Diane looked at me vacantly. “I don’t need to take them off. See,” she said, pulling her boot down a little. “Just my sock under here.”
“Girls! Be quiet,” said Mrs. Bolander, looking at me over the book. So I nodded, disappointed, unable and unwilling to tell Diane about my boots in the closet.
After a couple of weeks of rain and boots, I was pushing down a quiet rage. I could almost forget about it at home, but something wanted to burst out of me when I walked down the street, skidding with every step on the slick asphalt. No child laughed at me or called me boot baby or said my boots were stupid, but inside, I knew I looked stupid. Every morning at school, I rushed to the closet, sliding my boots to the back. Every afternoon, I waited at my desk, Mrs. Bolander looking at me expectantly, anxious for me, for all of us, to be gone. I slowly got up, pushed my chair back, walked toward my boots.
One morning, I walked down Las Vegas, and then slipped in behind the Japanese Box hedge in the Dickinson’s yard. I waited until I heard the bus lurch into second gear, straining up La Espiral. I pulled myself out of the hedge and slowly moved down the street, pretending that I had missed the bus accidentally. Here I was, a good girl, hurrying to make it to school. I was watching the children get on the bus, one after the other, when Mrs. Michaels pulled up in her car.
“Jessica,” she said. “Hurry. You will miss the bus.”
“I am hurrying,” I replied, moving my feet faster but still going nowhere.
“Come on,” she said, leaning over to open the door. “Get in. I’ll drive you up to the next bus stop.”
“I can do it,” I said, scuttling in my boots. Mrs. Michaels looked at me, her eyes heavy with eyeliner, her brown hair teased and shiny. I thought about the makeup she had given my mother; how, after a couple of weeks, my mother let the thick black mascara and blue eyeshadow sit unused in the drawer. I opened the eyeshadow case carefully each time I went to the bathroom, running my finger on the silky aqua surface.
“You need to hurry,” she said.
“They’re slippery,” I told her. “My boots are slowing me down.”
“Okay,” she said, slowly driving up the hill, looking back at me in her rearview mirror. I waved to her and moved my arms faster, mimicking the runners I had seen on television.
When the bus left, I ran back home, sliding through the mud, closing the Michaels’ gate behind me. My surprised mother opened the backdoor and let me in. Sally was playing in the den, and I sat down with her without giving my mother an explanation. “Let’s make a fort,” I said, pulling the afghan off the couch. I remember that room full of warm light—pumpkin colored from the low watt bulb in the yellow lamp—smelling like coffee and my mother.

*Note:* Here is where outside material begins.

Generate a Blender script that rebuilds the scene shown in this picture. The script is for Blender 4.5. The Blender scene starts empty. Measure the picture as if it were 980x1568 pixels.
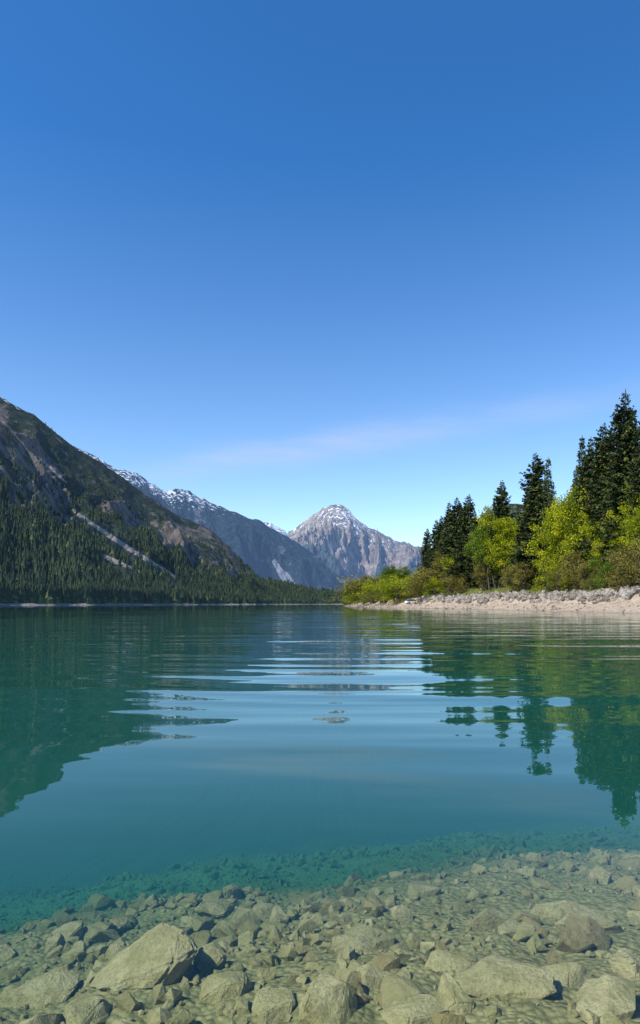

Maybe Mrs. Michaels called my mother, and I can only imagine the discussion. Something happened, and the next day there was a new plan. “After you get through the mud, you can take your boots off. Leave them under the Michaels’ front bench,” my mother said. I must have followed this plan until late spring when the mud dried and cracked into tiny white islands in the Michaels’ backyard.
But it was too late. I had already worn the boots. The bigger world betrayed me by being different, and there could be no warm, pumpkin lit room any more. I had no choice but to give myself over to the world entirely because my mother could not translate the questions it asked me. I left such beauty, my mother and my sister, though I still carry that time in my body like a warm circle. I would never love them, or anyone, in that way again.
I carried those boots throughout kindergarten, and even when the rubber was hard, yellowed, and crusty, and Sally and I used them as caves or swimming pools for our dolls, I could still feel my feet sliding in them. I could still feel myself slipping.